その後、木材の燃焼についての話が続きました。火災時の木材の表面の炭化速度が、1mm/分が目安であること、自然素材でも化学素材でも、一酸化炭素は同じように発生すること、木材はゆっくり燃えるのが得意な一方で、自分で消えるのは得意じゃないこと、の3点は非常に興味を惹かれました。木造建築物の火災安全のポイントとして、燃え抜けない、壊れないように木材を太く・厚く使うこと、火災の拡がりをコントロールすること、という結びです。このあたりの実験・検証のおかげもあり、改正建築基準法では、防火地域・準防火地位内の高さ2mを超える門・塀を不燃材料以外で建設が可能になったそうです。塀の燃焼が建築物間の延焼に悪影響を与えないことという前提ですが、厚さ24mm以上の木材で隙間なくつくる(燃え抜けない)ことで可能になるそうです。(他には土塗り壁30mm以上など)

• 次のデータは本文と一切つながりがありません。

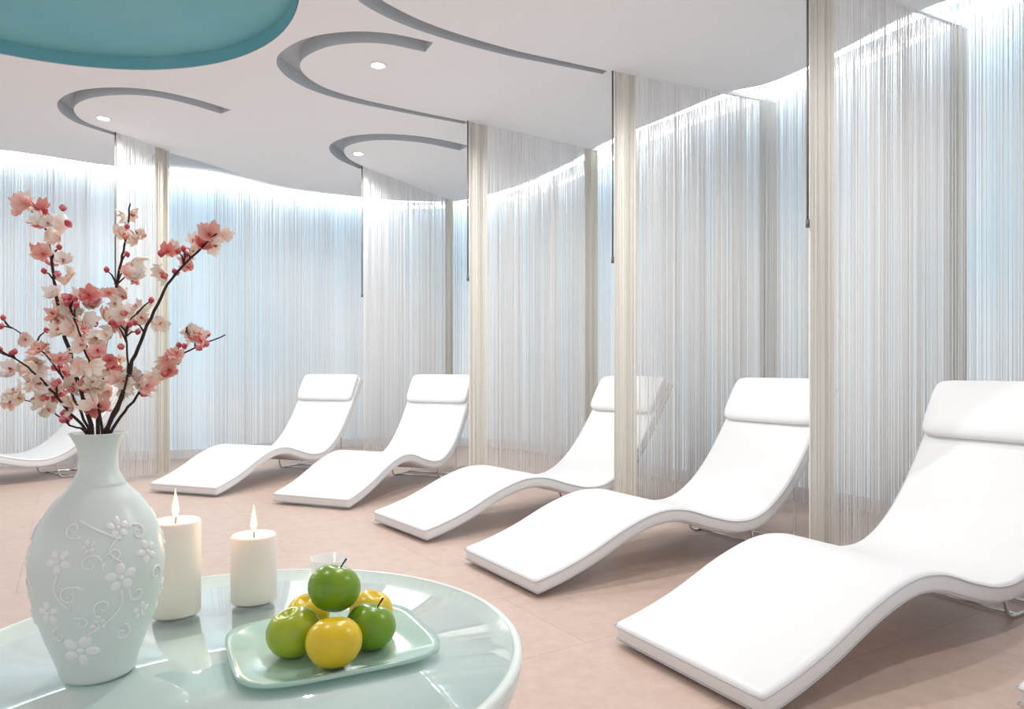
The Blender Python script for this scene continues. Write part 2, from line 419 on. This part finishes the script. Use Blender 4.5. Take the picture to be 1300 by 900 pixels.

設計者として、内装の燃え拡がりを抑制する「内装制限」、安全に非難するための「避難安全措置」、構造体を燃えにくくする「防耐火構造制限」、火災を最小限の面積にとどめる「防火区画等」を考えておくことの重要性を説かれていました。 ちなみに桜設計集団では、竣工時にお祝いとして、お酢の消火器をプレゼントしているそう。普通の消火器だとすごく汚れるので、例え火が出たとしても使用を躊躇しがちだけれど、お酢であればそんな心配もなく、さっと使えるだろうからと。確かにそうですね。真似したいところです。

住宅の火災対策としては、まず出火源の対策。要するにキッチンや裸火タイプの暖房器具です。ガスコンロは当然として、IHであっても天ぷら火災などはたくさん起きているので過信してはダメ。最近の見せる収納も、見えている分だけ可燃物の表面積が増えるので着火しやすく燃え拡がりやすいです。裸火タイプの暖房器具は使わずに済ませられるなら使わないこと。そして住宅の火災原因で一番多い放火対策。これは建物周りに死角をつくらないこと、燃えやすいものを見えるところに置きっぱなしにしないことなど、気を付けていきたいところです。余談ですが、昔の映画『バックドラフト』も放火犯の映画でしたね。BGMもよくて好きな映画です。確か料理の鉄人のBGMとしても使われていたと思います。

仮に火が出てしまったとしても、すぐに対処できるようにしておくことも大切です。火災警報器をちゃんとつけること、出火確立の高い部屋には消火器を置くこと、外ではバケツに水をくみ置きしておくとなど。バケツに関しては、この最初の一杯の迅速さが火災を大きくしない効果が高いそう。火災警報器に関しては、連動型がおすすめだそうです。単独型だと火の元と違う部屋にいた時など警報音に気が付けないこともあるそうで、設置されているものが一斉に鳴る連動型が、発見にも対処にも勝るそうです。

火災は成長する災害。初期・成長期・最盛期、どの段階で何を守るのか。

建築技術2019年10月号

建材には不燃材料、準不燃材料、難燃材料とありますが、決して燃えないわけではなく、燃え始めるまでの時間が違うだけです。不燃材料が20分、準不燃材料が10分、難燃材料が5分です。仮に火が出たとして、気が付くまでどのくらいの時間がかかるのか、そこから人が消火できるまでどのくらいの時間が必要なのかなど考えて、設備や材料の選定を進めていくことで、火災に強い住まいについて考えていきたいと強く思いました。 これからの時期が一番火災の多い時期、気をつけていきましょう。 関係者の皆様、ありがとうございました。 ご紹介いただいた『建築技術』2019年10月号にて、より知識を深めようと思います。